Directions for this task
Retype exactly the lines below, beginning with the first and ending with the line where "var hand_mesh := []" appears.
-- START OF Source material --
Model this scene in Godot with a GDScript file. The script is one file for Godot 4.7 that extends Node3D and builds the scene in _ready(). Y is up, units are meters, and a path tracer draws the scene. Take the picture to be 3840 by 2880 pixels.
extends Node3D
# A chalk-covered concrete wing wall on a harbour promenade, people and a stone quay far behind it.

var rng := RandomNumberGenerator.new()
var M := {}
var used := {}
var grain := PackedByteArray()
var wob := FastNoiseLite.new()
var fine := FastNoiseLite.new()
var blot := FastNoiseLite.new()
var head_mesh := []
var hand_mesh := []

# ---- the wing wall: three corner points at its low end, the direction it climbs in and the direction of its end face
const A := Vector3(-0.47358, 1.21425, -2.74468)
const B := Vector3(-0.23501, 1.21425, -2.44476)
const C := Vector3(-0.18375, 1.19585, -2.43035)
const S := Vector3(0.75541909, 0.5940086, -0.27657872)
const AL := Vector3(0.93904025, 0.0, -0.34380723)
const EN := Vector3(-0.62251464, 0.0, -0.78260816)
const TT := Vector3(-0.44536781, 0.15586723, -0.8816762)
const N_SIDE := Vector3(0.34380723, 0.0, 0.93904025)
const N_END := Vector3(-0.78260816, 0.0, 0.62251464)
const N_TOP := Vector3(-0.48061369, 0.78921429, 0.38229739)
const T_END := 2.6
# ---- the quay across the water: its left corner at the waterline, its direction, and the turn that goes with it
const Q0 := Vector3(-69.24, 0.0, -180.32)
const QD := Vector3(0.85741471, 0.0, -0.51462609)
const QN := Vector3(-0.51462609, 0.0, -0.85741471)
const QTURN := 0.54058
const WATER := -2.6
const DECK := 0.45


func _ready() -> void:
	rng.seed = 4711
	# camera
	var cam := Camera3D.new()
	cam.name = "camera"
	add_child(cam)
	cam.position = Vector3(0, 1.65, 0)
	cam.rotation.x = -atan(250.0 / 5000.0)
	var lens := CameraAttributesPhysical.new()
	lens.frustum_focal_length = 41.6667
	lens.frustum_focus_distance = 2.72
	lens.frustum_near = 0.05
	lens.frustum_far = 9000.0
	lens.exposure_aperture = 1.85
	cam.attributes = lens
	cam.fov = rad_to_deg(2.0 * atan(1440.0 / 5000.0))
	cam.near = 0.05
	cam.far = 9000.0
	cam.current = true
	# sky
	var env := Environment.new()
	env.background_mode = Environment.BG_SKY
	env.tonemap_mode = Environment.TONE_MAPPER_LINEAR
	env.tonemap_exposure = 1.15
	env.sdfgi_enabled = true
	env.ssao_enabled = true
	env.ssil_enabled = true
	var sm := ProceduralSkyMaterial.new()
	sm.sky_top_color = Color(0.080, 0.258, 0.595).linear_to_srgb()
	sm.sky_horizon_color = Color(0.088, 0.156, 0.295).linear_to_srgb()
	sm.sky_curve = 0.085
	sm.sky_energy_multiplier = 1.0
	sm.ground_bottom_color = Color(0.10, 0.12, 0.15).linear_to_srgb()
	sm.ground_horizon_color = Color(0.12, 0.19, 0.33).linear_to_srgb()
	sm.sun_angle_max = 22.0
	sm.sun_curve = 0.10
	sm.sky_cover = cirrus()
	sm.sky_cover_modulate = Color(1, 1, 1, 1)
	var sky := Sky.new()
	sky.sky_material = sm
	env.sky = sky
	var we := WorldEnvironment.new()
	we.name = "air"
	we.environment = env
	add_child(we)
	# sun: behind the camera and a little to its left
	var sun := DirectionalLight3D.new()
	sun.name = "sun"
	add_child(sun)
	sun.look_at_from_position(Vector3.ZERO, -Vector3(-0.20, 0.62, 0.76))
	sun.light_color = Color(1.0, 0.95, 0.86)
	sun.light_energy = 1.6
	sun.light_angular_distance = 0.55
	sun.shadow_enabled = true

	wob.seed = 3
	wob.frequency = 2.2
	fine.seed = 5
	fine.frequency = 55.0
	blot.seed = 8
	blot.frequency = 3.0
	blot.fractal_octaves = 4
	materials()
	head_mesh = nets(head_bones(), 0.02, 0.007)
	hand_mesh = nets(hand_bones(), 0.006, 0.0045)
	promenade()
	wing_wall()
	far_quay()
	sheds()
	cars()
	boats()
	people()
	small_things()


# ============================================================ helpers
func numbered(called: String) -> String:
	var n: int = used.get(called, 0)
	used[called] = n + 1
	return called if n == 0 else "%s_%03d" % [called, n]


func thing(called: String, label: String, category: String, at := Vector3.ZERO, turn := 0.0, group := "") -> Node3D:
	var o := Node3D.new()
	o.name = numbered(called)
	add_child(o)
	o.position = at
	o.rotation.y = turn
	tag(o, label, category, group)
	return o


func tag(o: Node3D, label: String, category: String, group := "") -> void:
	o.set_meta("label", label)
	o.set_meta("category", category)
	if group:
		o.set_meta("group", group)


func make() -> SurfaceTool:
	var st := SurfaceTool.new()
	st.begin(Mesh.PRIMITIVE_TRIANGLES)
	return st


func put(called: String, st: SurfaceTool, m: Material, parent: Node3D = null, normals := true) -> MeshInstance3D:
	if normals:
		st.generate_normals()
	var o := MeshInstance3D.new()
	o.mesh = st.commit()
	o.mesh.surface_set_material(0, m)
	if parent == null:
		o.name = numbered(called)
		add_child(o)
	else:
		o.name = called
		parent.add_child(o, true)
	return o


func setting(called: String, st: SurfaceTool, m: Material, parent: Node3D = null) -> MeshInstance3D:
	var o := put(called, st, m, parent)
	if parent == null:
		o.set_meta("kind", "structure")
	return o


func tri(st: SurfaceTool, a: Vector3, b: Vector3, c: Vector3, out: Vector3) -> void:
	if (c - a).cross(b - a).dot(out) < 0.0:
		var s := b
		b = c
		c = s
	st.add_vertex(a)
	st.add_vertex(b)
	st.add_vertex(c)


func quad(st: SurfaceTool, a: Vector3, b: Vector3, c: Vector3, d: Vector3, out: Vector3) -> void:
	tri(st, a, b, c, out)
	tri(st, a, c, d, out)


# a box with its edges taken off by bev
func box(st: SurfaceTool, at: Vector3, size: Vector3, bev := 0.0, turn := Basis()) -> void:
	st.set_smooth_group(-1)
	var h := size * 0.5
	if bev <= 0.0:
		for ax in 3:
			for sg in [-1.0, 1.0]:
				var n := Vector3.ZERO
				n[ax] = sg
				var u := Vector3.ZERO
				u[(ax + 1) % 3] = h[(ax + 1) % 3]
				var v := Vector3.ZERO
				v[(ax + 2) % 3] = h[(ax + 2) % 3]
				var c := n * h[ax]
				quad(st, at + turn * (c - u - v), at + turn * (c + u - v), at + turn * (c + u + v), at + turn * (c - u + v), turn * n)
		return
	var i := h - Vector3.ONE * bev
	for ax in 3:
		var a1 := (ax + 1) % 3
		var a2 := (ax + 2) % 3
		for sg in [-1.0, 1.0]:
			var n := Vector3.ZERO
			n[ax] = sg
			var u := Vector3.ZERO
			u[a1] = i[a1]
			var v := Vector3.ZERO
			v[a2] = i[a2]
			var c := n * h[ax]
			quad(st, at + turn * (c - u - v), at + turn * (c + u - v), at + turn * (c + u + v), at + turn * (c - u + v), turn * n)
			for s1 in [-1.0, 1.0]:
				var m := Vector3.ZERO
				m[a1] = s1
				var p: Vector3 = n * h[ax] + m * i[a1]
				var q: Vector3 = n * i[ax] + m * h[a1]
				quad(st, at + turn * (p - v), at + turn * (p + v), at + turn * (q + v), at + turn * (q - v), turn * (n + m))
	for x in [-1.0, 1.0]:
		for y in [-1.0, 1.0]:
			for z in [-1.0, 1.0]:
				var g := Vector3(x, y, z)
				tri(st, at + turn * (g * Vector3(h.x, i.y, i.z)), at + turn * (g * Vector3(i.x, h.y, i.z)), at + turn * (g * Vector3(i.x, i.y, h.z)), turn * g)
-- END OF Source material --
Answer in full
Model this scene in Godot with a GDScript file. The script is one file for Godot 4.7 that extends Node3D and builds the scene in _ready(). Y is up, units are meters, and a path tracer draws the scene. Take the picture to be 3840 by 2880 pixels.
extends Node3D
# A chalk-covered concrete wing wall on a harbour promenade, people and a stone quay far behind it.

var rng := RandomNumberGenerator.new()
var M := {}
var used := {}
var grain := PackedByteArray()
var wob := FastNoiseLite.new()
var fine := FastNoiseLite.new()
var blot := FastNoiseLite.new()
var head_mesh := []
var hand_mesh := []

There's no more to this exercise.